◆ Exercise:
Each line that holds the word "from" counts once; report how many lines do so and nothing else.

◆ Supplied data:
══════════════════════════════

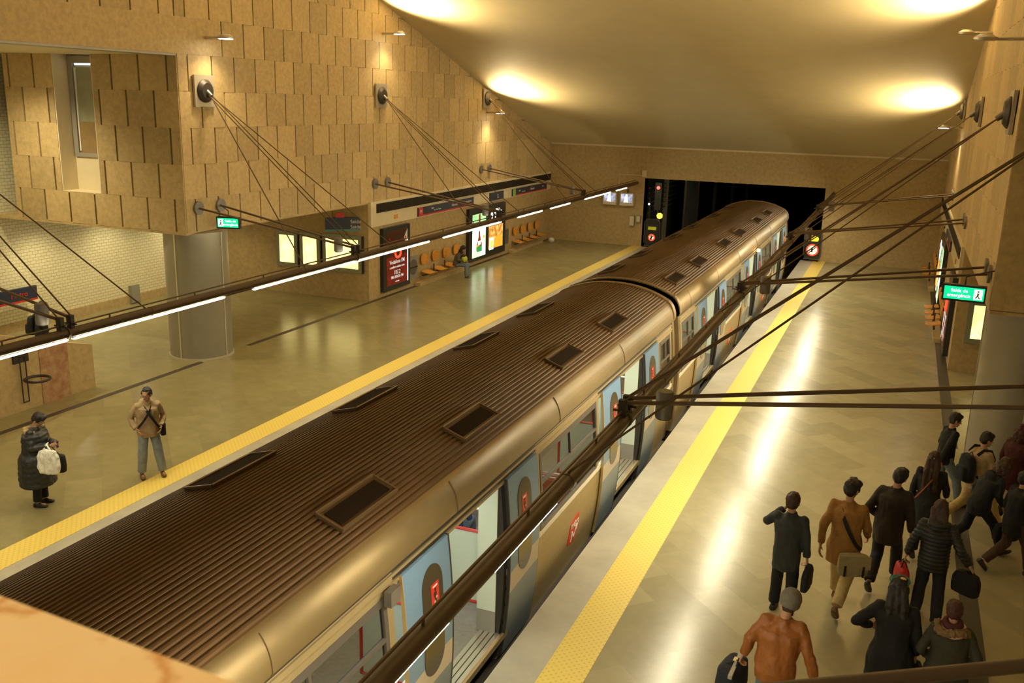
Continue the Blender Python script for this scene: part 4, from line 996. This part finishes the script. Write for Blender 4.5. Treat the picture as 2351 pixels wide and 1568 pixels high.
def person(label, loc, h, heading, o, group=None):
    """loc = (x, y) of the head on the plan, heading clockwise from +y"""
    g_ = o.get
    sc = h/1.72; lg = LEGS[g_('legs', 'stand')]; pz = lg['pz']; sit = g_('legs') == 'sit'
    lean = g_('lean', .03); side = g_('side', 0.); fat = g_('fat', 1.)
    dz = pz-.93
    Pv = V((0, 0, pz)); N = V((side*.6, lean, 1.42+dz-abs(lean)*.15))
    hp, hy, hr = g_('head', (0, 0, 0))          # pitch down, yaw (to own right +), roll
    Hc = N+V((side*.4, .02+lean*.35+math.radians(hp)*.06, .18-abs(lean)*.05))
    HR = Euler((math.radians(-hp), math.radians(hr), math.radians(-hy)), 'XYZ').to_matrix()
    a = math.radians(-heading); Rz = Matrix.Rotation(a, 3, 'Z'); off = Rz @ (V((Hc.x, Hc.y, 0))*sc)
    z0 = g_('z', 0)
    t = thing('person', label, 'person', (loc[0]-off.x, loc[1]-off.y, z0), a, group); t.scale = (sc, sc, sc)
    J = {}
    for s_, nm in ((-1, 'L'), (1, 'R')):
        e_, w_ = g_('a'+nm, 'down') if not isinstance(g_('a'+nm, 'down'), str) else ARM[g_('a'+nm, 'down')]
        sh = V((s_*.165*(.5+.5*fat), 0, -.035))+N
        fx = lambda q: V((abs(q[0])*s_ if q[0] >= 0 else q[0]*s_, q[1], q[2]+dz))+V(((N.x)*.8, lean*.8*(q[2]-.9)/.5, 0))
        J[nm] = (sh, fx(e_), fx(w_))
    # ---- body: one continuous skin
    b_ = MB()
    T = lambda p: Hc+HR @ V(p)
    def hell(c, r, **k): ell(b_, T(c), r, HR, **k)
    hell((0, -.012, .045), (.073, .090, .078)); hell((0, .028, -.018), (.060, .058, .082)); hell((0, .034, -.072), (.047, .044, .038)); hell((0, .064, -.096), (.020, .018, .016))
    cone(b_, T((0, .083, .004)), T((0, .104, -.030)), .008, .014, 8); cone(b_, T((-.034, .076, .024)), T((.034, .076, .024)), .011, .011, 8)
    hell((0, .084, -.064), (.024, .010, .008)); hell((-.077, -.006, -.010), (.010, .020, .032)); hell((.077, -.006, -.010), (.010, .020, .032))
    cone(b_, T((0, -.018, -.05)), N+V((0, -.01, -.02)), .050, .056)
    cone(b_, N+V((0, 0, -.10)), Pv+V((0, 0, .12)), .10, .09); cone(b_, Pv+V((-.05, 0, .02)), Pv+V((.05, 0, .02)), .09, .09)
    cone(b_, J['L'][0]+V((.03, 0, 0)), J['R'][0]-V((.03, 0, 0)), .045, .045)
    for nm in 'LR':
        sh, el, wr = J[nm]; s_ = -1 if nm == 'L' else 1
        cone(b_, sh, el, .038, .032); cone(b_, el, wr, .032, .024)
        # hand: palm, four fingers, thumb
        d = (wr-el).normalized(); curl = g_('c'+nm, .5); nrm = V(g_('p'+nm, (-s_, 0, 0))); nrm = (nrm-d*nrm.dot(d)).normalized(); sd = nrm.cross(d).normalized()
        if sd.y < 0 and abs(sd.y) > .1: sd = -sd     # thumb side forward
        for k in range(4):
            u = (k-1.5)*.0205; kn = wr+d*.092*(1-.02*abs(k-1))+sd*(-u)
            cone(b_, wr+d*.012+sd*(-u)*.6, kn, .0135, .0115, 8)
            p = kn; dd = d; ln = (.040, .026, .020); f_ = (.95, 1.05, 1.0, .80)[k]
            for q, l_ in enumerate(ln):
                ang = curl*(.7+.35*q); dd = (dd*math.cos(ang)+nrm*math.sin(ang)).normalized(); p2 = p+dd*l_*f_
                cone(b_, p, p2, .0100-.001*q, .0092-.001*q, 8); p = p2
        th = wr+d*.028+sd*.028; td = (d*.72+sd*.62+nrm*.25).normalized(); cone(b_, wr+d*.01+sd*.008, th, .015, .0135, 8)
        t2 = th+td*.036; cone(b_, th, t2, .0125, .011, 8); td2 = (td*.75+nrm*.6*curl+d*.4).normalized(); cone(b_, t2, t2+td2*.028, .0108, .0095, 8)
        kn_, an, pit_ = lg[nm]; hip = Pv+V((s_*.085, 0, -.03)); cone(b_, hip, kn_, .065, .045); cone(b_, kn_, an, .042, .032)
        fr_ = V((0, math.cos(math.radians(pit_)), -math.sin(math.radians(pit_)))); cone(b_, V(an)+V((0, 0, -.03)), V(an)+fr_*.13+V((0, 0, -.03)), .028, .022)
    remesh(b_, 'body', g_('skin', 'skin'), .0078, t, smooth=2)
    # face
    if g_('face', False):
        for s_ in (-1, 1):
            e = ell(MB(), T((s_*.030, .083, .004)), (.013, .006, .007), HR, 10).build('eye', 'eyewhite', t, smooth=True)
            ell(MB(), T((s_*.030, .088, .004)), (.006, .003, .006), HR, 8).build('iris', 'eyedark', e, smooth=True)
            cone(MB(), T((s_*.018, .089, .024)), T((s_*.044, .083, .026)), .0035, .003, 6).build('eyebrow', g_('hair', 'hair_black'), t)
        cone(MB(), T((-.020, .0925, -.063)), T((.020, .0925, -.063)), .003, .003, 6).build('mouth', 'c_maroon', t)
        if g_('glasses'):
            q = MB()
            for s_ in (-1, 1):
                ax = HR @ V((0, 1, 0)); q.torus(T((s_*.032, .102, .002)), ax, .021, .0022, 16, 5); q.tube([T((s_*.054, .1, .006)), T((s_*.080, 0, .006))], .002, 5)
            q.tube([T((-.011, .104, .005)), T((.011, .104, .005))], .002, 5); q.build('glasses', 'cove_dark', t)
    # hair
    hs = g_('hairstyle', 'short'); hb = MB()
    H = lambda c, r: ell(hb, T(c), tuple(v*1.07 for v in r), HR)
    if hs == 'receding':
        H((0, -.040, .050), (.080, .075, .082)); H((0, -.045, .0), (.079, .062, .070)); H((-.066, .0, .035), (.016, .05, .04)); H((.066, .0, .035), (.016, .05, .04)); H((0, .02, .095), (.05, .045, .030))
    elif hs != 'none':
        H((0, -.018, .058), (.082, .094, .080)); H((0, -.042, .008), (.081, .070, .085)); H((-.064, .01, .035), (.020, .05, .05)); H((.064, .01, .035), (.020, .05, .05)); H((0, .045, .085), (.062, .045, .040))
    if hs == 'curly': H((-.03, .03, .11), (.05, .05, .04)); H((.05, -.0, .09), (.05, .06, .05)); H((.0, -.07, .06), (.07, .05, .06))
    if hs in ('long', 'vlong'):
        L_ = .30 if hs == 'long' else .46
        for s_ in (-.05, 0, .05):
            a0 = T((s_, -.07, .0)); bt = Hc+V((s_*1.5, -.13-.02, -L_)); mid = Hc+V((s_*1.3, -.125, -.15)); cone(hb, a0, mid, .052, .058); cone(hb, mid, bt, .058, .040)
        for s_ in (-1, 1): cone(hb, T((s_*.078, -.01, .02)), Hc+V((s_*.085, -.06, -.20)), .026, .034)
    if hs == 'wavy':
        for k in range(14):
            a_ = k/14*math.pi*1.3-math.pi*1.15; H((.085*math.cos(a_), -.02+.085*math.sin(a_), -.02-.05*(k % 3)), (.045, .045, .06))
    if hs != 'none':
        hm = remesh(hb, 'hair', g_('hair', 'hair_black'), .010, t, amp=.010, fr=26, smooth=1)
    if g_('hat') == 'beanie':
        q = MB(); ell(q, T((0, -.012, .056)), (.106, .122, .108), HR, 20); ell(q, T((0, -.025, .015)), (.104, .115, .085), HR, 20)
        remesh(q, 'beanie', 'c_beanie', .010, t, amp=.002, fr=30, cut=lambda c: (HR.transposed() @ (c-Hc)).z < -.035 or ((HR.transposed() @ (c-Hc)).y > .05 and (HR.transposed() @ (c-Hc)).z < .022))
    if g_('hat') == 'band':
        MB().torus(T((0, .0, .085)), (HR @ V((0, -.5, 1))), .082, .020, 24, 8).build('headband', 'c_teal', t, smooth=True)
        ell(MB(), T((0.02, -.05, .115)), (.04, .035, .02), HR).build('hair_tie', 'c_pink', t, smooth=True)
    if g_('clip'): q = MB().box(-.04, .04, -.008, .008, -.012, .012).build('hair_clip', 'sill', t); q.matrix_local = Matrix.Translation(T((-.02, -.108, .055))) @ HR.to_4x4()
    # ---- trousers
    q = MB(); W_ = g_('wide', 1.16)
    cone(q, Pv+V((-.055, -.01, .0)), Pv+V((.055, -.01, .0)), .118*fat, .118*fat, 14); cone(q, Pv+V((-.05, 0, .10)), Pv+V((.05, 0, .10)), .11*fat, .11*fat, 14)
    for nm in 'LR':
        s_ = -1 if nm == 'L' else 1; kn_, an, pit_ = lg[nm]; hip = Pv+V((s_*.085, 0, -.04)); cone(q, hip, kn_, .098*(.5+.5*fat), .070*W_, 14)
        kk, aa = V(kn_), V(an); e2 = aa+(kk-aa).normalized()*.02; q.tube([kk, kk.lerp(e2, .5), e2], [.068*W_, .064*W_, .062*W_], 14); cone(q, kk, kk+V((0, 0, -.01)), .068*W_, .067*W_)
    remesh(q, 'trousers', g_('trousers', 'c_black'), .013, t, amp=.007, fr=11)
    # ---- shoes
    for nm in 'LR':
        kn_, an, pit_ = lg[nm]; an = V(an); pr = math.radians(pit_); fr_ = V((0, math.cos(pr), -math.sin(pr))); up = V((0, math.sin(pr), math.cos(pr)))
        q = MB(); base = an-up*.055; s_ = -1 if nm == 'L' else 1
        def shp(u, w, hh, z=0): return [base+fr_*u+V((w*math.cos(c_), 0, 0))+up*(max(-.028, hh*math.sin(c_))+z) for c_ in [2*math.pi*k/16 for k in range(16)]]
        q.loft([shp(-.075, .022, .02), shp(-.065, .034, .045), shp(-.02, .040, .062), shp(.05, .043, .050), shp(.11, .047, .036), shp(.155, .040, .026), shp(.178, .020, .014)])
        q.build('shoe', g_('shoes', 'c_shoe'), t, smooth=True)
    # ---- coat / jacket
    hem = g_('hem', .82)+dz if not sit else pz-.07; q = MB(); bulk = g_('bulk', 1.)*fat*1.05
    flare = g_('flare', 0.)
    def ring(c, rx, ry, n=22): return [V(c)+V((rx*math.cos(k), ry*math.sin(k), 0)) for k in [2*math.pi*i/n for i in range(n)]]
    def sp_(z):
        u = (z-Pv.z)/(N.z-Pv.z); return V((0, 0, z)) if u <= 0 else V((N.x*u**1.3, N.y*u**1.3, z))
    lv = []
    ztop = N.z-.02
    for z, rx, ry in ((hem, .155+flare, .125+flare*.8), (max(hem+.03, pz-.02), .165+flare*.6, .138+flare*.5), (pz+.10, .158, .125), (pz+.22, .160, .122), (pz+.34, .178, .128), (pz+.41, .175, .118), (ztop-.015, .13, .085), (ztop+.03, .07, .065)):
        if lv and z <= lv[-1][0].z+.005: continue
        c = sp_(z)+V((0, -.012, 0)); b2 = bulk if z < ztop-.03 else .5+.5*bulk; lv.append(ring(c, rx*b2, ry*b2)) if False else lv.append([p_ for p_ in ring(c, rx*b2, ry*b2)])
    q.loft(lv)
    cone(q, J['L'][0], J['R'][0], .060*bulk**.5, .060*bulk**.5, 14)
    for nm in 'LR':
        sh, el, wr = J[nm]; bs = g_('sleeve', 1.)*bulk**.4; cone(q, sh, el, .066*bs, .055*bs, 14); e2 = wr+(el-wr).normalized()*.012
        cone(q, el, el, .055*bs, .055*bs); q.tube([el, el.lerp(e2, .5), e2], [.054*bs, .049*bs, .043*bs], 14)
    if g_('collar', True): q.loft([ring(N+V((0, .0, -.03)), .085, .08), ring(N+V((0, .0, g_('collarh', .045))), .072, .074)])
    if g_('hood'): ell(q, N+V((0, -.085, .0)), (.13, .075, .085)); cone(q, N+V((-.09, -.0, .0)), N+V((-.05, -.09, .02)), .05, .05); cone(q, N+V((.09, -.0, .0)), N+V((.05, -.09, .02)), .05, .05)
    remesh(q, g_('topname', 'jacket'), g_('top', 'c_black'), .012, t, amp=g_('wr', .013), fr=g_('wf', 10), quilt=g_('quilt'))
    if g_('furhood'):
        q = MB()
        for k in range(11):
            a_ = math.radians(-20+k*22-180+0); q2 = N+V((.155*math.cos(a_), -.02+.125*math.sin(a_), .0+.02*math.cos(k))); ell(q, q2, (.05, .05, .045))
        remesh(q, 'fur_trim', g_('furhood'), .012, t, amp=.02, fr=40, smooth=1)
    if g_('scarf'):
        for i, (m_, dzs, rr) in enumerate(g_('scarf')):
            MB().torus(N+V((0, -.005, dzs)), (0, -.25, 1), rr, .042, 24, 10).build('scarf', m_, t, smooth=True)
    t['_N'] = tuple(N); del t['_N']
    return t, J, N, Pv, Rz, sc
def world_of(P, p):   # local point of a person -> world
    t, J, N, Pv, Rz, sc = P; return V(t.location)+Rz @ (V(p)*sc)
def attach(name, label, cat, P):
    t = P[0]; o = thing(name, label, cat, t.location, t.rotation_euler[2]); o.scale = t.scale; return o
def ribbon(pts, w, th, nrmf=None):
    q = MB(); pts = [V(p) for p in pts]; rings = []
    for i, p in enumerate(pts):
        d = (pts[min(i+1, len(pts)-1)]-pts[max(i-1, 0)]).normalized(); out = V((p.x, p.y, 0)); out = (out-d*out.dot(d))
        out = out.normalized() if out.length > 1e-4 else V((0, 0, 1)); sd = d.cross(out).normalized()
        rings.append([p+sd*w/2, p+sd*w/2+out*th, p-sd*w/2+out*th, p-sd*w/2])
    return q.loft(rings)
def strap_pts(N, Pv, s0, hipz, bulk=1., n=26, dh=.0):
    """diagonal loop from shoulder on side s0 to the other hip, around torso"""
    pts = []
    for i in range(n+1):
        a = 2*math.pi*i/n; z = (N.z-.01+hipz)/2+((N.z+.005-hipz)/2)*math.cos(a)
        u = max(0, min(1, (z-Pv.z)/(N.z-Pv.z))); ry = (.150 if u < .85 else .150-.6*(u-.85))*bulk
        x = s0*(.085*math.cos(a)*1.0+ (-.06)*(1-math.cos(a))*1.0); y = ry*math.sin(a)
        pts.append(V((x+N.x*u, y+N.y*u-.012, z)))
    return pts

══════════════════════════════

◆ Solution to this problem:
3